Значит, роман можно было подредактировать, дать нужные акценты в толковом редакционном послесловии — автор на все это шел. Но для этого Суркову надо было проявить действительную заботу о судьбах родной литературы, а не о своих высоких литературных постах, подкрепляемых мелким политиканством. В угоду последнему он нанес удар не столько по Пастернаку (значимость поэта от этого не померкла, а популярность даже возросла), сколько по отечественной литературе — отнял у народа большое художественное произведение...
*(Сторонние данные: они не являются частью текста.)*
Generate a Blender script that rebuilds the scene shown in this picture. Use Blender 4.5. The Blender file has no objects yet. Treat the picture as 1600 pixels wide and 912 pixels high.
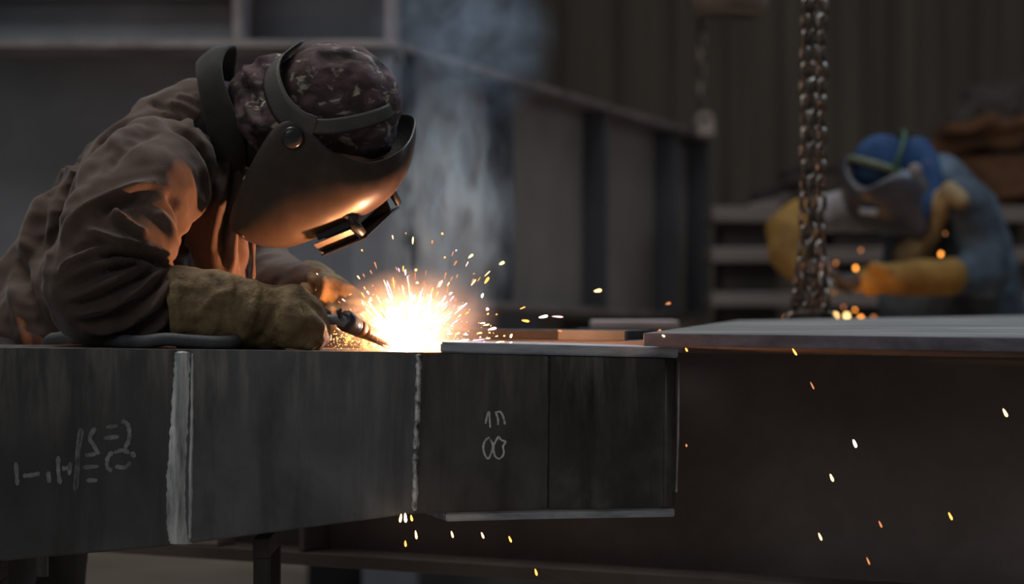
import bpy, bmesh, math, random
import numpy as np
from mathutils import Vector, Matrix, noise
random.seed(7); np.random.seed(7)
PI = math.pi
scene = bpy.context.scene
COL = scene.collection

# ------------------------------------------------------------------ camera, light, exposure
FPX = 3778.0; ZC = 1.06                      # focal length in pixels of the 1600 wide frame, eye height
cam_d = bpy.data.cameras.new('camera'); cam = bpy.data.objects.new('camera', cam_d); COL.objects.link(cam)
cam_d.sensor_width = 36; cam_d.lens = FPX * 36 / 1600
cam.location = (0, 0, ZC); cam.rotation_euler = (PI/2, 0, 0)
cam_d.clip_end = 200
cam_d.dof.use_dof = True; cam_d.dof.focus_distance = 3.83; cam_d.dof.aperture_fstop = 3.0
scene.camera = cam
scene.view_settings.view_transform = 'Standard'; scene.view_settings.look = 'None'
scene.view_settings.gamma = 1; scene.view_settings.use_curve_mapping = False
scene.view_settings.exposure = 0.0
scene.cycles.use_denoising = True
scene.cycles.volume_bounces = 1
scene.cycles.max_bounces = 6
scene.cycles.sample_clamp_indirect = 3.0
world = bpy.data.worlds.new('hall_daylight'); scene.world = world; world.use_nodes = True
wb = world.node_tree.nodes['Background']; wb.inputs[0].default_value = (0.86, 0.93, 1.0, 1); wb.inputs[1].default_value = 0.055

def P(px, py, Y):
    return Vector(((px-800)*Y/FPX, Y, ZC-(py-456)*Y/FPX))
def S(Y): return Y/FPX

def lamp(name, kind, loc, power, color, size=0.1, target=None, size_y=None):
    l = bpy.data.lights.new(name, kind); l.energy = power; l.color = color
    o = bpy.data.objects.new(name, l); COL.objects.link(o); o.location = loc
    if kind == 'AREA':
        l.size = size
        if size_y: l.shape = 'RECTANGLE'; l.size_y = size_y
    elif kind in ('POINT', 'SPOT'): l.shadow_soft_size = size
    if target is not None:
        o.rotation_euler = (Vector(target)-Vector(loc)).to_track_quat('-Z', 'Y').to_euler()
    return o
ARC = P(636, 538, 3.978)
lamp('roof_skylight', 'AREA', (-1.0, 4.9, 5.0), 92, (1.0, 0.96, 0.91), 3.0, (-0.4, 4.4, 1.0), 2.0)
lamp('front_fill', 'AREA', (-2.6, -1.0, 3.6), 23, (0.93, 0.96, 1.0), 2.4, (-0.2, 4.2, 0.9))  # added frontal fill for the beam face and its shading gradient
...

Наконец Сурков заявил, что на секретариате обсуждаются вопросы жизни Союза и присутствие посторонних лиц становится нежелательным.

 


* Правда, при этом Б.Л. говорил: "Вычеркивайте, но чтобы я этого не знал и в этом не участвовал. И никаких "мостиков" не перебрасывайте, ничего не добавляйте".

 

- 260 -

Разумеется, мне не оставалось ничего иного, как пойти к выходу. Сказав, что и он посторонний, вслед за мной пошел Анатолий Васильевич...

Под впечатлением этого безобразного заседания, один из его участников написал и передал через меня Борису Леонидовичу стихотворение:

Собрались толпою лиходеи,

Гнусное устроив торжество,

Чтоб унизить рыцаря идеи,

Чтобы имя запятнать его.

 

Брешут, упиваясь красноречьем,

Лютой злобой налились глаза —

Как посмел ты вечной лжи перечить,

Слово неподкупное сказать...

 

Как посмел ты написать такое,

Что когда от них исчезнет след,

Тысячи взволнованной толпою

Припадут к ногам твоим, поэт!

 

И не понимают, негодяи,

Что не прыгнуть выше головы,

И, хотя еще бесятся, лая,

Все они давно уже мертвы!

— Ты права, на эти собрания мне ходить не нужно, — сказал Боря в ответ на мой рассказ.

Вскоре (13 сентября 58 г.) состоялся вечер итальянских поэтов (кажется, в Политехническом музее). Отвечая на записку, в которой спрашивалось о том, почему Пастернак не присутствует на вечере, председатель Сурков объяснил, что Пастернак написал антисоветский роман, против сердца русской революции, и отдал его для опубликования за границу.

Это было первое публичное обвинение против Б.Л., выдвинутое пока еще в устной форме.